Mortgage Rates Mixed Today

Mortgage rates were just mixed today, as they are now roughly in the center of a range that's persisted since mid-November.  Rates had been trending higher since hitting all-time lows in early July, and exploded higher following the presidential election.

Some investors are increasingly worried/convinced that the decades-long trend toward lower rates has been permanently reversed, but such a conclusion would require YEARS to truly confirm.  With the incoming administration's policies driving a large portion of upward rate momentum, mortgage rates will be hard-pressed to return to pre-election levels until well after Trump takes office.  Rates can move for other reasons, but it would take something big and unexpected for rates to get back to pre-election levels.

What we really need is to see a sustained push back toward lower rates (something that lasts more than 3 days) before anything less than a cautious, lock-biased approach makes sense for all but the most risk-tolerant borrowers.  The outright numbers are less important here.  They can vary quite a bit based on multiple variables.  The fact that rates have been sideways for so long is more relevant.  In fact, rates haven't merely been sideways.  The range has been growing progressively more narrow over the past several months.

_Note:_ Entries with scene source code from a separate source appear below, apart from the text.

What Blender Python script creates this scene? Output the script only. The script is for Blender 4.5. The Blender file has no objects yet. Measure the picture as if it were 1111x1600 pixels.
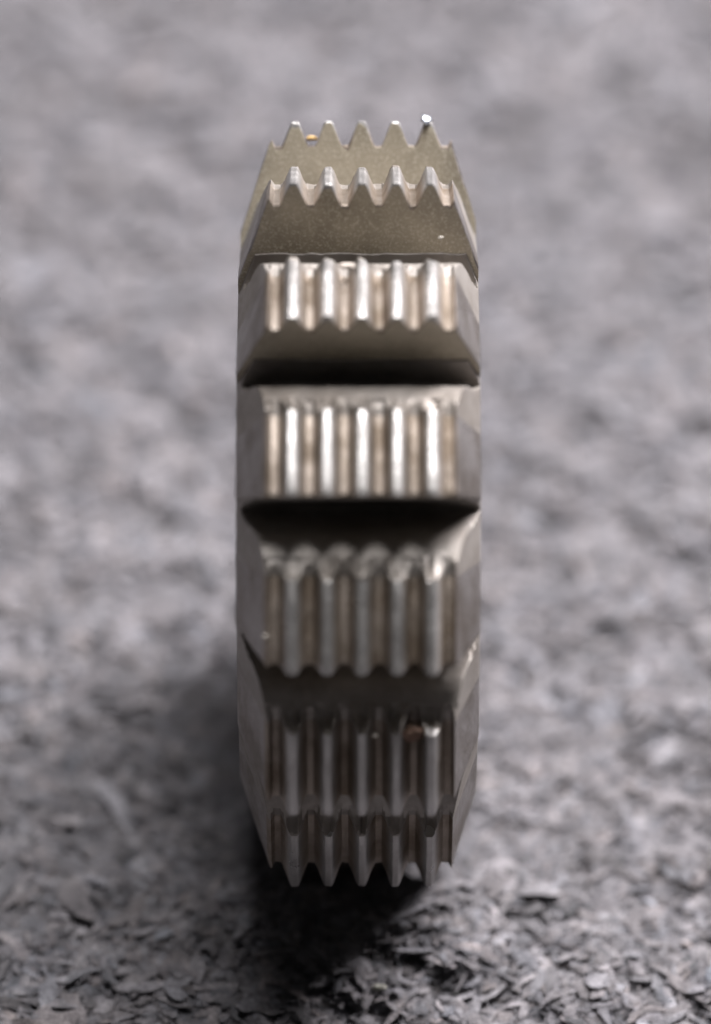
import bpy, bmesh, math, random
import numpy as np
from mathutils import Vector, Matrix

# ---------------------------------------------------------------- scene, camera, light
# 1 unit = 1 centimetre (macro photograph of a 3 cm cutter)
S = bpy.context.scene
C = S.collection
S.unit_settings.system = 'METRIC'
S.unit_settings.scale_length = 0.01
S.view_settings.view_transform = 'Standard'
S.view_settings.look = 'None'
S.view_settings.exposure = 0.0
S.view_settings.gamma = 1.0

R = 1.5                      # radius of the cutter over the crests
PX = R / 605.0               # one photograph pixel at the cutter's centre
ELEV = math.radians(39)
DIST = 14 * R
CEN = Vector((0, 0, R * 0.935))        # cutter centre, pressed a little into the felt
fwd = Vector((0, math.cos(ELEV), -math.sin(ELEV)))
upv = Vector((0, math.sin(ELEV), math.cos(ELEV)))
# the cutter's centre sits 4 px right of and 10 px above the middle of the frame
cam_loc = CEN - fwd * DIST - Vector((4 * PX, 0, 0)) - upv * (10 * PX)
cd = bpy.data.cameras.new('camera')
cam = bpy.data.objects.new('camera', cd)
C.objects.link(cam)
cam.location = cam_loc
cam.rotation_euler = (math.pi / 2 - ELEV, 0, 0)
cd.sensor_fit = 'VERTICAL'
cd.sensor_height = 24
cd.angle_y = 2 * math.atan(800 * PX / DIST)
cd.clip_start = 0.5
cd.clip_end = 500
cd.dof.use_dof = True
cd.dof.focus_distance = DIST - 0.40 * R
cd.dof.aperture_fstop = cd.lens * 1e-3 / 0.85
S.camera = cam

def pix(px, py, depth):
    """world point seen at a photograph pixel, depth measured from the cutter's centre plane"""
    t = (DIST + depth) / DIST
    return cam_loc + fwd * (DIST + depth) + Vector((1, 0, 0)) * ((px - 555.5) * PX * t) + upv * ((800 - py) * PX * t)

w = bpy.data.worlds.new('World')
S.world = w
w.use_nodes = True
bg = w.node_tree.nodes['Background']
bg.inputs['Color'].default_value = (0.95, 0.96, 1.0, 1)
bg.inputs['Strength'].default_value = 0.045

def area(name, loc, target, sx, sy, power, col):
    l = bpy.data.lights.new(name, 'AREA')
    l.shape = 'RECTANGLE'; l.size = sx; l.size_y = sy
    l.energy = power; l.color = col
    o = bpy.data.objects.new(name, l)
    C.objects.link(o)
    o.location = loc
    o.rotation_euler = (Vector(target) - Vector(loc)).to_track_quat('-Z', 'Y').to_euler()
    return o
area('ceiling_lamp', (6, 8, 32), (0, 0, 1), 10, 25, 26000, (1.0, 0.985, 1.0))
area('window_lamp', (20, 20, 20), (0, 2, 1), 12, 12, 31000, (1.0, 0.965, 0.99))

# ---------------------------------------------------------------- helpers
def link_mesh(name, verts, faces, mat, parent=None, smooth=False):
    me = bpy.data.meshes.new(name)
    me.from_pydata([tuple(v) for v in verts], [], faces)
    me.materials.append(mat)
    me.update()
    if smooth:
        me.polygons.foreach_set('use_smooth', [True] * len(me.polygons))
    o = bpy.data.objects.new(name, me)
    C.objects.link(o)
    if parent: o.parent = parent
    return o

def np_mesh(name, V, F, mats, midx=None, smooth=None):
    me = bpy.data.meshes.new(name)
    V = np.ascontiguousarray(V, dtype=np.float32); F = np.ascontiguousarray(F, dtype=np.int32)
    n = F.shape[1]
    me.vertices.add(len(V)); me.vertices.foreach_set('co', V.ravel())
    me.loops.add(F.size); me.loops.foreach_set('vertex_index', F.ravel())
    me.polygons.add(len(F))
    me.polygons.foreach_set('loop_start', np.arange(0, F.size, n, dtype=np.int32))
    me.polygons.foreach_set('loop_total', np.full(len(F), n, dtype=np.int32))
    for m in mats: me.materials.append(m)
    if midx is not None: me.polygons.foreach_set('material_index', np.asarray(midx, dtype=np.int32))
    if smooth is not None: me.polygons.foreach_set('use_smooth', np.full(len(F), smooth, dtype=bool))
    me.update(calc_edges=True)
    me.validate()
    o = bpy.data.objects.new(name, me)
    C.objects.link(o)
    return o

rng = np.random.default_rng(7)
def value_noise(x, y, seed):
    xi = np.floor(x).astype(np.int64); yi = np.floor(y).astype(np.int64)
    fx = x - xi; fy = y - yi
    fx = fx * fx * (3 - 2 * fx); fy = fy * fy * (3 - 2 * fy)
    def h(a, b):
        n = (a * 374761393 + b * 668265263 + seed * 974634777) & 0xffffffff
        n = ((n ^ (n >> 13)) * 1274126177) & 0xffffffff
        n = n ^ (n >> 16)
        return (n & 0xffff) / 65535.0
    return ((h(xi, yi) * (1 - fx) + h(xi + 1, yi) * fx) * (1 - fy)
            + (h(xi, yi + 1) * (1 - fx) + h(xi + 1, yi + 1) * fx) * fy)

class N:
    """tiny node helper"""
    def __init__(s, name):
        s.m = bpy.data.materials.new(name); s.m.use_nodes = True
        s.t = s.m.node_tree; s.b = s.t.nodes['Principled BSDF']
    def node(s, kind, **kw):
        n = s.t.nodes.new(kind)
        for k, v in kw.items():
            if k in n.inputs: n.inputs[k].default_value = v
            else: setattr(n, k, v)
        return n
    def l(s, a, b): s.t.links.new(a, b)
    def coords(s, scale=(1, 1, 1)):
        tc = s.node('ShaderNodeTexCoord'); mp = s.node('ShaderNodeMapping')
        mp.inputs['Scale'].default_value = scale
        s.l(tc.outputs['Object'], mp.inputs['Vector']); return mp.outputs[0]
    def noise(s, vec, scale, detail=4, rough=0.6):
        n = s.node('ShaderNodeTexNoise'); n.inputs['Scale'].default_value = scale
        n.inputs['Detail'].default_value = detail; n.inputs['Roughness'].default_value = rough
        s.l(vec, n.inputs['Vector']); return n.outputs['Fac']
    def ramp(s, fac, stops):
        r = s.node('ShaderNodeValToRGB'); e = r.color_ramp.elements
        while len(e) < len(stops): e.new(0.5)
        for el, (p, c) in zip(e, stops):
            el.position = p; el.color = (c if isinstance(c, tuple) else (c, c, c)) + (1,)
        s.l(fac, r.inputs['Fac']); return r.outputs['Color']
    def mix(s, fac, a, b, mode='MIX'):
        n = s.node('ShaderNodeMix', data_type='RGBA', blend_type=mode)
        if isinstance(fac, float): n.inputs[0].default_value = fac
        else: s.l(fac, n.inputs[0])
        for q, v in ((6, a), (7, b)):
            if isinstance(v, tuple): n.inputs[q].default_value = v + (1,)
            else: s.l(v, n.inputs[q])
        return n.outputs[2]
    def bump(s, h, strength, dist):
        b = s.node('ShaderNodeBump'); b.inputs['Strength'].default_value = strength
        b.inputs['Distance'].default_value = dist
        s.l(h, b.inputs['Height']); s.l(b.outputs[0], s.b.inputs['Normal'])

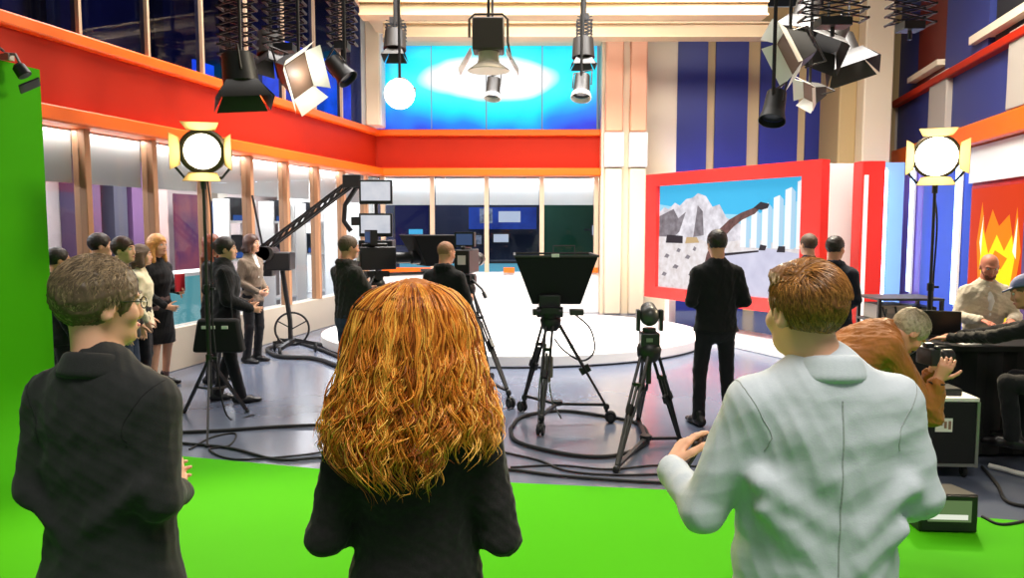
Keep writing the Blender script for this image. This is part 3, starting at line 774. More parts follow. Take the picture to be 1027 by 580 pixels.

In summary, while this type of "consolidation" is common in the wake of big market movement, it does mean that rates will soon be forced to choose a direction.  Such breakouts tend to see extra momentum.  In other words, we're increasingly due for a bigger move.  If you roll the dice on that move being toward lower rates, there's additional reward for that risk.  For most borrowers, however, that potential for reward is overshadowed by the increased risk of a big move toward higher rates.